On to my nearly 94 year old Dad.  When I got home, he was reading in his rocker in his bedroom with the door open.  He stayed up because a lens had come dislodged from the frame of his glasses and I had promised to fix it when I got home tonight.  So I did that.  Then he asked me what concert I had attended, so I told him about that.

Somehow this led to him saying something about "that singer who plays the guitar and the harmonica at the same time."  I said, "You mean Bob Dylan?"  "Yeah, that's the one!"

A pause.  And then he said, "Hey, you know I read a book about him from your bookcase the other day.  It was really good!!  A big thick book, it was this thick," as he showed me his finger and thumb, spaced a couple of inches apart.

This came as an amazing announcement to me.  My father has never been a music lover.  Back in 1969 or so, I bought him Dylan's LP Highway 61 Revisited, but I doubt that it got played very many times.  He's just never been musically inclined.  So I asked him to show me the book he had read, thinking to myself, "Wow, I gotta see this!"

We went into my office and he marched right up and pointed at one of the hundreds of Dylan books in my Dylan bookcase, saying "This one."  He pulled out Bob Dylan: Behind the Shades Revisited by Clinton Heylin and handed it to me.  "That's the one.  It's a really good book.  First, it's written by a really good writer, Heylin is it?  He keeps you interested all the way through."

Still a little dumbfounded, I mumbled, almost more to myself, "So . . . you read this whole book?"  He says, "Yeah, the whole thing.  Well it only took me a day!  I'm a really fast reader."  
   
The large hardback book is 720 pages long, not counting the 60 pages of references in the back!

"Okay!" I said.  "Well if you liked that one, I'll tell you the next one you might want to read, if you want to read another one."  "Sure", he says, "which one would that be?"  "Well you could read the one Dylan wrote himself about his life."  "Yeah, okay, do you have that one?" he asked.  So I took him in the other room and grabbed the paperback edition of Volume One of Bob Dylan Chronicles and handed it to him, explaining that Bob was given a contract by Simon & Schuster to write three books about his life. 

Then I asked, "So what was it you liked about the one you read anyway?"

"Well he's a really interesting guy.  He writes all his own songs, right?  He's sung all over the world, I guess.  But I think his real genius is in his songwriting.  I mean a lot of people can sing songs.  But he writes them!"  Of course I told him that lots of people have sung tons of the songs he has written, but that Dylan's own version of those songs are usually the best.

 He paused and then looked right at me.  "You know what I really liked about the book was that by the end of the book I felt like I really knew him!"  And off he went to his bedroom with Bob's book in his hand.

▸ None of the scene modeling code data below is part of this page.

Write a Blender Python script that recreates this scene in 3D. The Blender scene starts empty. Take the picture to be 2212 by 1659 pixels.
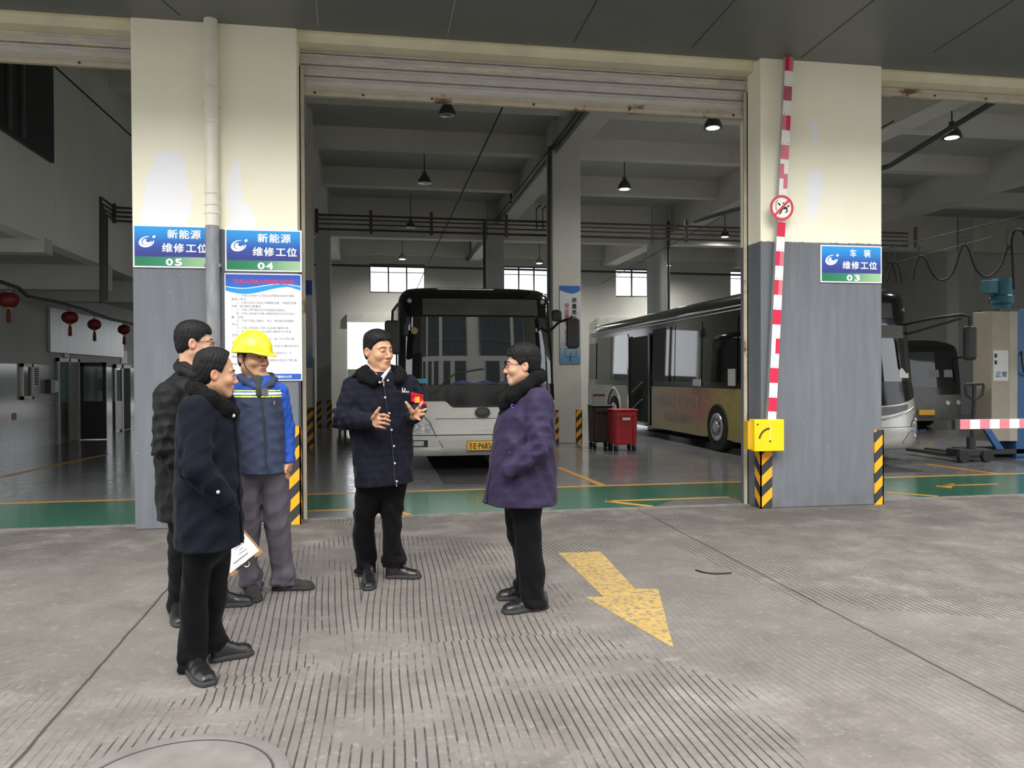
import bpy, math, random
import numpy as np
from mathutils import Vector, Matrix
random.seed(7)
SC = bpy.context.scene
COL = SC.collection
# ------------------------------------------------------------------ camera, sky, exposure
W, H, F, CH = 2212, 1659, 1716.0, 1.5
def _cam_rows(yaw=0.1713, pitch=-0.00967, roll=-0.00485):
    cy, sy = math.cos(yaw), math.sin(yaw)
    fwd = np.array([sy*math.cos(pitch), cy*math.cos(pitch), math.sin(pitch)])
    right = np.array([cy, -sy, 0.0]); up = np.cross(right, fwd)
    c, s = math.cos(roll), math.sin(roll)
    return np.array([c*right+s*up, -s*right+c*up, fwd])
CM = _cam_rows()
cam_data = bpy.data.cameras.new('camera')
cam_data.sensor_fit = 'HORIZONTAL'; cam_data.sensor_width = 36.0
cam_data.lens = F/W*36.0; cam_data.clip_end = 400
cam = bpy.data.objects.new('camera', cam_data); COL.objects.link(cam)
mw = Matrix.Identity(4)
for i in range(3):
    mw[i][0] = CM[0][i]; mw[i][1] = CM[1][i]; mw[i][2] = -CM[2][i]
mw[2][3] = CH
cam.matrix_world = mw
SC.camera = cam
world = bpy.data.worlds.new('overcast_sky'); SC.world = world; world.use_nodes = True
_nt = world.node_tree; _bg = _nt.nodes['Background']
_tc = _nt.nodes.new('ShaderNodeTexCoord'); _sp = _nt.nodes.new('ShaderNodeSeparateXYZ')
_rp = _nt.nodes.new('ShaderNodeValToRGB')
_nt.links.new(_tc.outputs['Generated'], _sp.inputs[0]); _nt.links.new(_sp.outputs[2], _rp.inputs[0])
_rp.color_ramp.elements[0].position = 0.0; _rp.color_ramp.elements[0].color = (0.80, 0.84, 0.88, 1)
_rp.color_ramp.elements[1].position = 0.6; _rp.color_ramp.elements[1].color = (0.97, 0.98, 1.0, 1)
_nt.links.new(_rp.outputs[0], _bg.inputs['Color']); _bg.inputs['Strength'].default_value = 1.0
sun = bpy.data.lights.new('hazy_sun', 'SUN'); sun.energy = 1.7; sun.angle = math.radians(40); sun.color = (1.0, 0.97, 0.92)
sun_o = bpy.data.objects.new('hazy_sun', sun); COL.objects.link(sun_o)
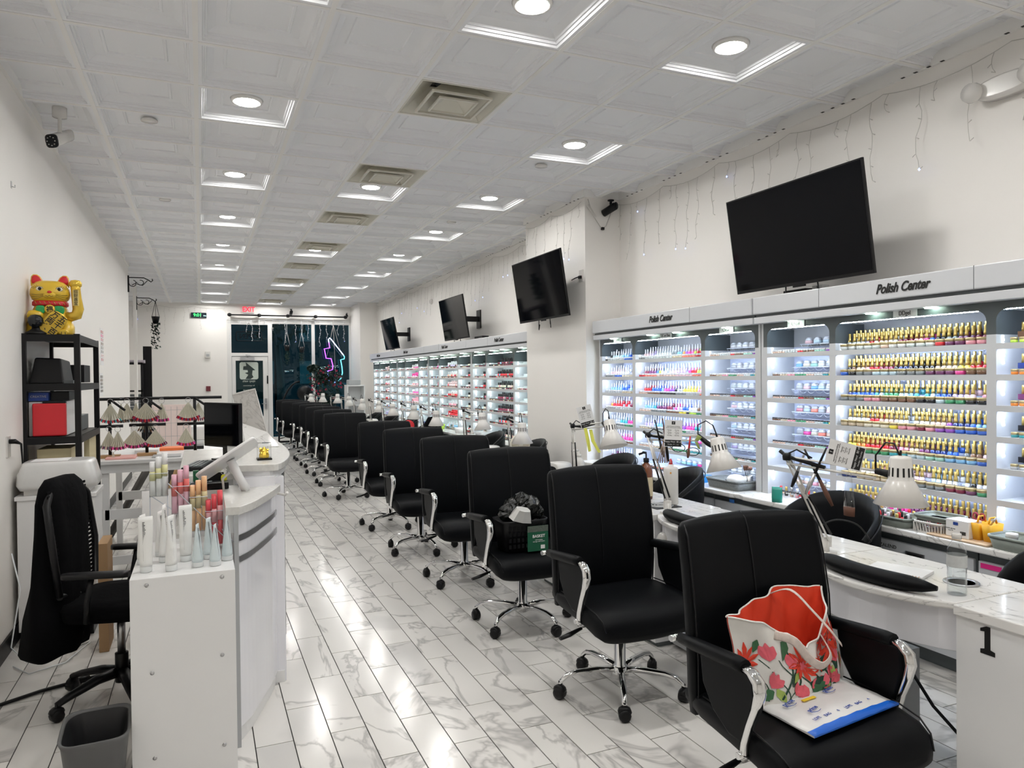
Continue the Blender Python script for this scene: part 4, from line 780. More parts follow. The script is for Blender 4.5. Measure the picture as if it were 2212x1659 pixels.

And there I stood, taking it all in.  I went back in the office and looked at my bookshelves.  The ones with the Dylan books take up a total width of over fifteen feet.  And out of all those hundreds of books, he made a pretty darn good selection for finding out about Dylan's life.  If he had asked me, I probably wouldn't have handed him a 720 page book as a starting point, but like he said, he reads really fast.

Then as I thought about it more, I found it interesting that he didn't ask me if I could give him some Dylan music he could listen to.

Like I said, he's never been a music lover.  He's always been a book worm.

But we got to the same place about Dylan.  After listening to his music for decades, I too, feel like I really know him.

Postscript:
One time before a Dylan show I was talking to a fellow at his first Dylan show about Bob and his recent shows.  After a bit, the guy asked me, "So how come you call him Bob and not Dylan, or Bob Dylan?"  So I told him that when you get to know a person, you just start calling them by their first name, right?